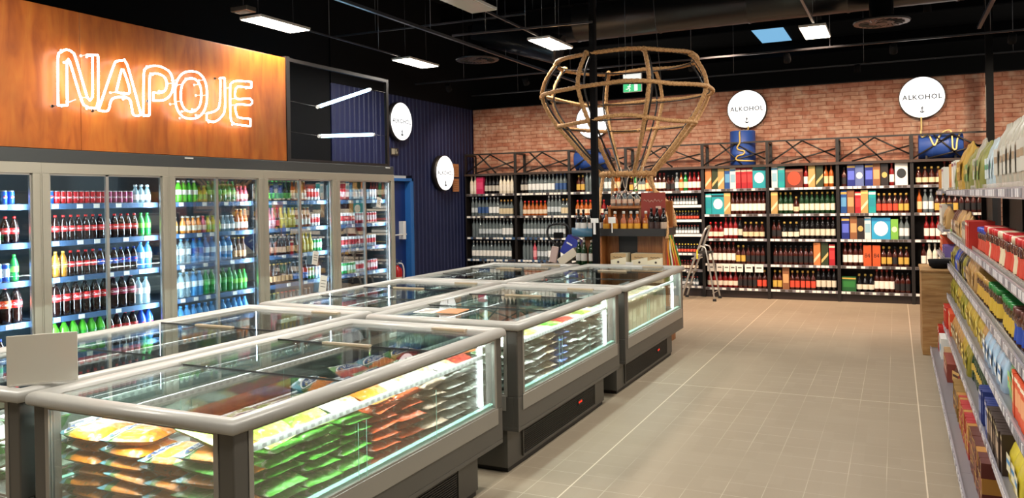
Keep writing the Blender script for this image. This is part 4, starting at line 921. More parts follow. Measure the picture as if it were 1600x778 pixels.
disc_sign((-2.19, YW - .005, 3.07), 'back', 'round lit sign above the upright blue drum, right of the rope balloon')
disc_sign((.375, YW - .005, 3.08), 'back', 'round lit sign at the right, above the lying drum with yellow cord')
disc_sign((-4.88, YW - .005, 3.03), 'back', 'round lit sign behind the rope balloon')
disc_sign((XL + .03, 10.93, 2.95), 'left', 'round lit sign on the blue wall nearest the dark frame')
disc_sign((XL + .03, 12.3, 2.14), 'left', 'round lit sign lower on the blue wall, by the orange plates')
for a in ('back',):
    for x, z0, z1, lb in ((-2.19, 2.7, 2.76, 'a'), (.375, 2.5, 2.76, 'b')): pass
o = MB().box(0, .012, -.11, .11, -.06, .06).build('pictogram_sign', mat('sign_brown', '#37322c', .5), loc=(XL + .03, 10.85, 2.46)); tag(o, 'small dark exit pictogram plate on the blue wall under the upper round sign', 'sign')
m = MB(); m.box(.012, .014, -.09, .0, -.045, .045); m.box(.012, .014, .02, .05, -.03, .04); m.add([(.014, .02, -.0), (.014, .09, -.0), (.014, .055, -.045)], [(0, 2, 1)]); m.build('pictogram', mat('sign_cream', '#a39c88', .5), o)
for z, lb in ((2.20, 'upper'), (1.93, 'lower')):
    o = MB().box(0, .015, -.11, .11, -.12, .12).build('wooden_plate', mat('plate_orange', '#c98a5a', .5), loc=(XL + .03, 12.83, z), bevel=.003); tag(o, '%s of the two small orange plates beside the lower round sign' % lb, 'plate', 'orange plates on the blue wall')
    m = MB()
    for k in range(5): m.box(.0155, .017, -.08, .08 - .02 * (k % 2), .06 - k * .035, .068 - k * .035)
    m.build('engraved_lines', mat('plate_line', '#8a5430', .6), o)
# exit sign
ex = empty('exit_sign', (-3.36, 11.0, 3.28)); MB().box(-.135, .135, -.02, .02, -.13, .13).build('housing', 'white', ex, bevel=.004)
MB().box(-.13, .13, -.024, -.02, -.125, -.0).build('green_face', 'exitg', ex); MB().box(-.13, .13, -.024, -.02, .002, .125).build('pale_face', 'exitw', ex)
m = MB(); m.ball((-.03, -.026, -.025), .012, sc=(1, .2, 1)); m.tube([(-.035, -.026, -.04), (-.05, -.026, -.075), (-.03, -.026, -.095), (-.045, -.026, -.118)], .008, n=6); m.tube([(-.05, -.026, -.075), (-.075, -.026, -.09), (-.09, -.026, -.085)], .008, n=6)
m.tube([(-.07, -.026, -.055), (-.04, -.026, -.045), (-.02, -.026, -.06)], .006, n=6); m.box(.03, .08, -.026, -.024, -.115, -.015); m.build('running_figure', 'exitw', ex)
MB().rod((0, 0, .13), (0, 0, ZC - 3.28), .004).build('hanger', 'track', ex)
tag(ex, 'green and white emergency exit sign seen through the rope balloon', 'exit sign')
# ------------------------------------------------------------------ liquor shelving
UP = [-7.30, -6.255, -5.20, -4.16, -2.855, -1.83, -.80, .215, 1.25]
LZ = [1.755, 1.345, .95, .545, .155]
LZ5 = [1.74, 1.50, 1.26, 1.02, .71, .44, .17]
YS0 = YB; YS1 = YW - .02
BN = ['first liquor bay', 'second liquor bay', 'third liquor bay', 'narrow-shelf bay left of ladder', 'bay right of ladder', 'middle right bay', 'wide right bay', 'rightmost liquor bay']
for b in range(8):
    xa, xb = UP[b], UP[b + 1]; rt = empty('liquor_shelf_unit', ((xa + xb) / 2, YB, 0)); ox = (xa + xb) / 2
    def bx(mb, x0, x1, y0, y1, z0, z1, mi=0): return mb.box(x0 - ox, x1 - ox, y0 - YB, y1 - YB, z0, z1, mi)
    h = (xa + .0005, xb - .0005)
    m = MB(); bx(m, *h, YS1 - .02, YS1, .1, 2.1); m.build('back_panel', 'shelfdk', rt)
    m = MB(); bx(m, *h, YS0 + .03, YS1, .0, .135); m.build('plinth', 'shelfdk', rt)
    for x in (xa + .012, xb - .012):
        m = MB(); bx(m, x - .0115, x + .0115, YS0 - .005, YS0 + .02, 0, 2.5); bx(m, x - .0115, x + .0115, YS1 - .05, YS1 - .03, .135, 2.5); bx(m, x - .0115, x + .0115, YS0 + .02, YS1 - .05, 2.47, 2.5)
        for zz in (.14, 2.12): bx(m, x - .0115, x + .0115, YS0 + .02, YS1 - .05, zz, zz + .02)
        bx(m, x - .006, x + .006, YS0 + .02, YS1 - .05, .16, 2.12); m.build('upright', 'steel', rt)
    m = MB(); bx(m, *h, YS0 - .03, YS1, 2.095, 2.135); m.build('cornice', 'tin', rt) if False else m.build('cornice', mat('cornice_brown', '#4a3f3a', .35, .4), rt)
    # cross-braced truss above
    m = MB(); yy = YS0 + .01; bx(m, xa, xb, yy - .012, yy + .012, 2.485, 2.51)
    m.build('top_bar', 'steel', rt)
    m = MB(); w = xb - xa
    def bar(x0, z0, x1, z1): m.rod((x0 - ox, yy - YB, z0), (x1 - ox, yy - YB, z1), .016, n=4)
    bar(xa + .02, 2.15, xa + w * .52, 2.49); bar(xa + w * .28, 2.49, xa + w * .62, 2.14); bar(xa + w * .5, 2.49, xb - .03, 2.22); bar(xa + w * .2, 2.14, xb - .03, 2.34)
    m.build('cross_brace', 'steel', rt)
    for si, z in enumerate(LZ5 if b == 3 else LZ):
        m = MB(); bx(m, xa + .02, xb - .02, YS0 + .01, YS1 - .03, z - .022, z); sh = m.build('shelf', 'shelfdk', rt)
        blue = b < 2 and si >= 2
        m = MB(); bx(m, xa + .025, xb - .025, YS0 - .006, YS0 + .008, z - .036, z + .006); x = xa + .03
        if not (b == 3 and si in (1, 2, 3)):
            k = 0
            while x < xb - .08:
                w_ = random.choice((.05, .055, .06, .07)); bx(m, x, x + w_, YS0 - .008, YS0 - .005, z - .032, z + .002, 1 if random.random() < .66 else 2); x += w_ + random.choice((.008, .015, .05))
        m.build('price_rail', [('blueshelf' if blue else ('tagw' if b == 3 and si in (1, 2, 3) else 'shelflt')), 'tagw', 'tagd'], sh)
    tag(rt, 'dark steel liquor shelving, %s, with braced top frame' % BN[b], 'shelving unit', 'liquor shelving along the brick wall')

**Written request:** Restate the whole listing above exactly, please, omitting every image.

**Full output:**
Keep writing the Blender script for this image. This is part 4, starting at line 921. More parts follow. Measure the picture as if it were 1600x778 pixels.
disc_sign((-2.19, YW - .005, 3.07), 'back', 'round lit sign above the upright blue drum, right of the rope balloon')
disc_sign((.375, YW - .005, 3.08), 'back', 'round lit sign at the right, above the lying drum with yellow cord')
disc_sign((-4.88, YW - .005, 3.03), 'back', 'round lit sign behind the rope balloon')
disc_sign((XL + .03, 10.93, 2.95), 'left', 'round lit sign on the blue wall nearest the dark frame')
disc_sign((XL + .03, 12.3, 2.14), 'left', 'round lit sign lower on the blue wall, by the orange plates')
for a in ('back',):
    for x, z0, z1, lb in ((-2.19, 2.7, 2.76, 'a'), (.375, 2.5, 2.76, 'b')): pass
o = MB().box(0, .012, -.11, .11, -.06, .06).build('pictogram_sign', mat('sign_brown', '#37322c', .5), loc=(XL + .03, 10.85, 2.46)); tag(o, 'small dark exit pictogram plate on the blue wall under the upper round sign', 'sign')
m = MB(); m.box(.012, .014, -.09, .0, -.045, .045); m.box(.012, .014, .02, .05, -.03, .04); m.add([(.014, .02, -.0), (.014, .09, -.0), (.014, .055, -.045)], [(0, 2, 1)]); m.build('pictogram', mat('sign_cream', '#a39c88', .5), o)
for z, lb in ((2.20, 'upper'), (1.93, 'lower')):
    o = MB().box(0, .015, -.11, .11, -.12, .12).build('wooden_plate', mat('plate_orange', '#c98a5a', .5), loc=(XL + .03, 12.83, z), bevel=.003); tag(o, '%s of the two small orange plates beside the lower round sign' % lb, 'plate', 'orange plates on the blue wall')
    m = MB()
    for k in range(5): m.box(.0155, .017, -.08, .08 - .02 * (k % 2), .06 - k * .035, .068 - k * .035)
    m.build('engraved_lines', mat('plate_line', '#8a5430', .6), o)
# exit sign
ex = empty('exit_sign', (-3.36, 11.0, 3.28)); MB().box(-.135, .135, -.02, .02, -.13, .13).build('housing', 'white', ex, bevel=.004)
MB().box(-.13, .13, -.024, -.02, -.125, -.0).build('green_face', 'exitg', ex); MB().box(-.13, .13, -.024, -.02, .002, .125).build('pale_face', 'exitw', ex)
m = MB(); m.ball((-.03, -.026, -.025), .012, sc=(1, .2, 1)); m.tube([(-.035, -.026, -.04), (-.05, -.026, -.075), (-.03, -.026, -.095), (-.045, -.026, -.118)], .008, n=6); m.tube([(-.05, -.026, -.075), (-.075, -.026, -.09), (-.09, -.026, -.085)], .008, n=6)
m.tube([(-.07, -.026, -.055), (-.04, -.026, -.045), (-.02, -.026, -.06)], .006, n=6); m.box(.03, .08, -.026, -.024, -.115, -.015); m.build('running_figure', 'exitw', ex)
MB().rod((0, 0, .13), (0, 0, ZC - 3.28), .004).build('hanger', 'track', ex)
tag(ex, 'green and white emergency exit sign seen through the rope balloon', 'exit sign')
# ------------------------------------------------------------------ liquor shelving
UP = [-7.30, -6.255, -5.20, -4.16, -2.855, -1.83, -.80, .215, 1.25]
LZ = [1.755, 1.345, .95, .545, .155]
LZ5 = [1.74, 1.50, 1.26, 1.02, .71, .44, .17]
YS0 = YB; YS1 = YW - .02
BN = ['first liquor bay', 'second liquor bay', 'third liquor bay', 'narrow-shelf bay left of ladder', 'bay right of ladder', 'middle right bay', 'wide right bay', 'rightmost liquor bay']
for b in range(8):
    xa, xb = UP[b], UP[b + 1]; rt = empty('liquor_shelf_unit', ((xa + xb) / 2, YB, 0)); ox = (xa + xb) / 2
    def bx(mb, x0, x1, y0, y1, z0, z1, mi=0): return mb.box(x0 - ox, x1 - ox, y0 - YB, y1 - YB, z0, z1, mi)
    h = (xa + .0005, xb - .0005)
    m = MB(); bx(m, *h, YS1 - .02, YS1, .1, 2.1); m.build('back_panel', 'shelfdk', rt)
    m = MB(); bx(m, *h, YS0 + .03, YS1, .0, .135); m.build('plinth', 'shelfdk', rt)
    for x in (xa + .012, xb - .012):
        m = MB(); bx(m, x - .0115, x + .0115, YS0 - .005, YS0 + .02, 0, 2.5); bx(m, x - .0115, x + .0115, YS1 - .05, YS1 - .03, .135, 2.5); bx(m, x - .0115, x + .0115, YS0 + .02, YS1 - .05, 2.47, 2.5)
        for zz in (.14, 2.12): bx(m, x - .0115, x + .0115, YS0 + .02, YS1 - .05, zz, zz + .02)
        bx(m, x - .006, x + .006, YS0 + .02, YS1 - .05, .16, 2.12); m.build('upright', 'steel', rt)
    m = MB(); bx(m, *h, YS0 - .03, YS1, 2.095, 2.135); m.build('cornice', 'tin', rt) if False else m.build('cornice', mat('cornice_brown', '#4a3f3a', .35, .4), rt)
    # cross-braced truss above
    m = MB(); yy = YS0 + .01; bx(m, xa, xb, yy - .012, yy + .012, 2.485, 2.51)
    m.build('top_bar', 'steel', rt)
    m = MB(); w = xb - xa
    def bar(x0, z0, x1, z1): m.rod((x0 - ox, yy - YB, z0), (x1 - ox, yy - YB, z1), .016, n=4)
    bar(xa + .02, 2.15, xa + w * .52, 2.49); bar(xa + w * .28, 2.49, xa + w * .62, 2.14); bar(xa + w * .5, 2.49, xb - .03, 2.22); bar(xa + w * .2, 2.14, xb - .03, 2.34)
    m.build('cross_brace', 'steel', rt)
    for si, z in enumerate(LZ5 if b == 3 else LZ):
        m = MB(); bx(m, xa + .02, xb - .02, YS0 + .01, YS1 - .03, z - .022, z); sh = m.build('shelf', 'shelfdk', rt)
        blue = b < 2 and si >= 2
        m = MB(); bx(m, xa + .025, xb - .025, YS0 - .006, YS0 + .008, z - .036, z + .006); x = xa + .03
        if not (b == 3 and si in (1, 2, 3)):
            k = 0
            while x < xb - .08:
                w_ = random.choice((.05, .055, .06, .07)); bx(m, x, x + w_, YS0 - .008, YS0 - .005, z - .032, z + .002, 1 if random.random() < .66 else 2); x += w_ + random.choice((.008, .015, .05))
        m.build('price_rail', [('blueshelf' if blue else ('tagw' if b == 3 and si in (1, 2, 3) else 'shelflt')), 'tagw', 'tagd'], sh)
    tag(rt, 'dark steel liquor shelving, %s, with braced top frame' % BN[b], 'shelving unit', 'liquor shelving along the brick wall')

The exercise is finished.